— BEGIN —
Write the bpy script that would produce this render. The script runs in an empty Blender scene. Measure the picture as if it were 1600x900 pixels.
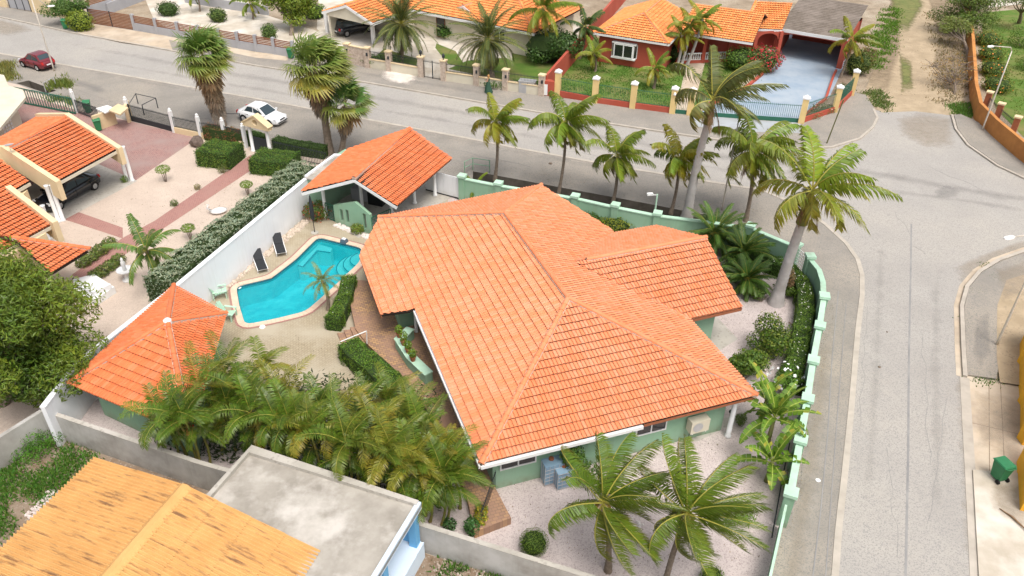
import bpy, bmesh, math, random
import numpy as np
from mathutils import Vector, Matrix
from mathutils.geometry import tessellate_polygon
random.seed(7); RNG = np.random.default_rng(7)
scene = bpy.context.scene
COL = scene.collection
R = math.radians
# ---------------------------------------------------------------- camera, sky, sun, exposure
FPX, PITCH, ROLL, CAMZ = 1244.0, R(34.6), R(1.05), 27.0
_c, _s = math.cos(PITCH), math.sin(PITCH)
AX_F = Vector((0, _c, -_s)); _r0 = Vector((1, 0, 0)); _u0 = Vector((0, _s, _c))
AX_R = math.cos(ROLL)*_r0 + math.sin(ROLL)*_u0
AX_U = -math.sin(ROLL)*_r0 + math.cos(ROLL)*_u0
cam = bpy.data.cameras.new('camera'); camo = bpy.data.objects.new('camera', cam); COL.objects.link(camo)
cam.sensor_width = 36; cam.lens = FPX/1600*36; cam.clip_start = 0.5; cam.clip_end = 4000
mw = Matrix((AX_R, AX_U, -AX_F)).transposed().to_4x4(); mw.translation = (0, 0, CAMZ)
camo.matrix_world = mw; scene.camera = camo
SUN_EL, SUN_AZ = R(64), R(152)      # azimuth measured clockwise from +Y (the view direction)
world = bpy.data.worlds.new('World'); scene.world = world; world.use_nodes = True
nt = world.node_tree; bg = nt.nodes['Background']
sky = nt.nodes.new('ShaderNodeTexSky'); sky.sky_type = 'NISHITA'; sky.sun_disc = False
sky.sun_elevation = SUN_EL; sky.sun_rotation = SUN_AZ; sky.air_density = 1.0; sky.dust_density = 6.0; sky.ozone_density = 0.6
hs = nt.nodes.new('ShaderNodeHueSaturation'); hs.inputs['Saturation'].default_value = 0.35   # thin high cloud: a paler sky
nt.links.new(sky.outputs[0], hs.inputs['Color']); nt.links.new(hs.outputs[0], bg.inputs[0]); bg.inputs[1].default_value = 0.15
sun = bpy.data.lights.new('sun', 'SUN'); suno = bpy.data.objects.new('sun', sun); COL.objects.link(suno)
sun.energy = 1.35; sun.angle = R(26); sun.color = (1.0, 0.95, 0.87)
sd = Vector((math.sin(SUN_AZ)*math.cos(SUN_EL), math.cos(SUN_AZ)*math.cos(SUN_EL), math.sin(SUN_EL)))
suno.rotation_euler = sd.to_track_quat('Z', 'Y').to_euler()
vs = scene.view_settings; vs.view_transform = 'Standard'; vs.look = 'None'; vs.gamma = 1; vs.exposure = 0.42; vs.use_curve_mapping = False
scene.cycles.max_bounces = 6; scene.cycles.transparent_max_bounces = 12; scene.cycles.use_denoising = True

# ---------------------------------------------------------------- helpers
def G(x, y, z=0.0):
    "world point at height z that the photograph shows at pixel (x, y) of 1600 x 900"
    d = AX_F*FPX + AX_R*(x-800) + AX_U*(450-y)
    return Vector((0, 0, CAMZ)) + d*((z-CAMZ)/d.z)
def GY(x, y, Y):
    d = AX_F*FPX + AX_R*(x-800) + AX_U*(450-y)
    return Vector((0, 0, CAMZ)) + d*(Y/d.y)
def GP(pts, z=0.0): return [G(x, y, z) for x, y in pts]
def lerp(a, b, t): return a + (b-a)*t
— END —
WHAT IS ASKED:
Copy each line exactly, and leave the pictures out of your copy.

COMPLETED EXERCISE:
Write the bpy script that would produce this render. The script runs in an empty Blender scene. Measure the picture as if it were 1600x900 pixels.
import bpy, bmesh, math, random
import numpy as np
from mathutils import Vector, Matrix
from mathutils.geometry import tessellate_polygon
random.seed(7); RNG = np.random.default_rng(7)
scene = bpy.context.scene
COL = scene.collection
R = math.radians
# ---------------------------------------------------------------- camera, sky, sun, exposure
FPX, PITCH, ROLL, CAMZ = 1244.0, R(34.6), R(1.05), 27.0
_c, _s = math.cos(PITCH), math.sin(PITCH)
AX_F = Vector((0, _c, -_s)); _r0 = Vector((1, 0, 0)); _u0 = Vector((0, _s, _c))
AX_R = math.cos(ROLL)*_r0 + math.sin(ROLL)*_u0
AX_U = -math.sin(ROLL)*_r0 + math.cos(ROLL)*_u0
cam = bpy.data.cameras.new('camera'); camo = bpy.data.objects.new('camera', cam); COL.objects.link(camo)
cam.sensor_width = 36; cam.lens = FPX/1600*36; cam.clip_start = 0.5; cam.clip_end = 4000
mw = Matrix((AX_R, AX_U, -AX_F)).transposed().to_4x4(); mw.translation = (0, 0, CAMZ)
camo.matrix_world = mw; scene.camera = camo
SUN_EL, SUN_AZ = R(64), R(152)      # azimuth measured clockwise from +Y (the view direction)
world = bpy.data.worlds.new('World'); scene.world = world; world.use_nodes = True
nt = world.node_tree; bg = nt.nodes['Background']
sky = nt.nodes.new('ShaderNodeTexSky'); sky.sky_type = 'NISHITA'; sky.sun_disc = False
sky.sun_elevation = SUN_EL; sky.sun_rotation = SUN_AZ; sky.air_density = 1.0; sky.dust_density = 6.0; sky.ozone_density = 0.6
hs = nt.nodes.new('ShaderNodeHueSaturation'); hs.inputs['Saturation'].default_value = 0.35   # thin high cloud: a paler sky
nt.links.new(sky.outputs[0], hs.inputs['Color']); nt.links.new(hs.outputs[0], bg.inputs[0]); bg.inputs[1].default_value = 0.15
sun = bpy.data.lights.new('sun', 'SUN'); suno = bpy.data.objects.new('sun', sun); COL.objects.link(suno)
sun.energy = 1.35; sun.angle = R(26); sun.color = (1.0, 0.95, 0.87)
sd = Vector((math.sin(SUN_AZ)*math.cos(SUN_EL), math.cos(SUN_AZ)*math.cos(SUN_EL), math.sin(SUN_EL)))
suno.rotation_euler = sd.to_track_quat('Z', 'Y').to_euler()
vs = scene.view_settings; vs.view_transform = 'Standard'; vs.look = 'None'; vs.gamma = 1; vs.exposure = 0.42; vs.use_curve_mapping = False
scene.cycles.max_bounces = 6; scene.cycles.transparent_max_bounces = 12; scene.cycles.use_denoising = True

# ---------------------------------------------------------------- helpers
def G(x, y, z=0.0):
    "world point at height z that the photograph shows at pixel (x, y) of 1600 x 900"
    d = AX_F*FPX + AX_R*(x-800) + AX_U*(450-y)
    return Vector((0, 0, CAMZ)) + d*((z-CAMZ)/d.z)
def GY(x, y, Y):
    d = AX_F*FPX + AX_R*(x-800) + AX_U*(450-y)
    return Vector((0, 0, CAMZ)) + d*(Y/d.y)
def GP(pts, z=0.0): return [G(x, y, z) for x, y in pts]
def lerp(a, b, t): return a + (b-a)*t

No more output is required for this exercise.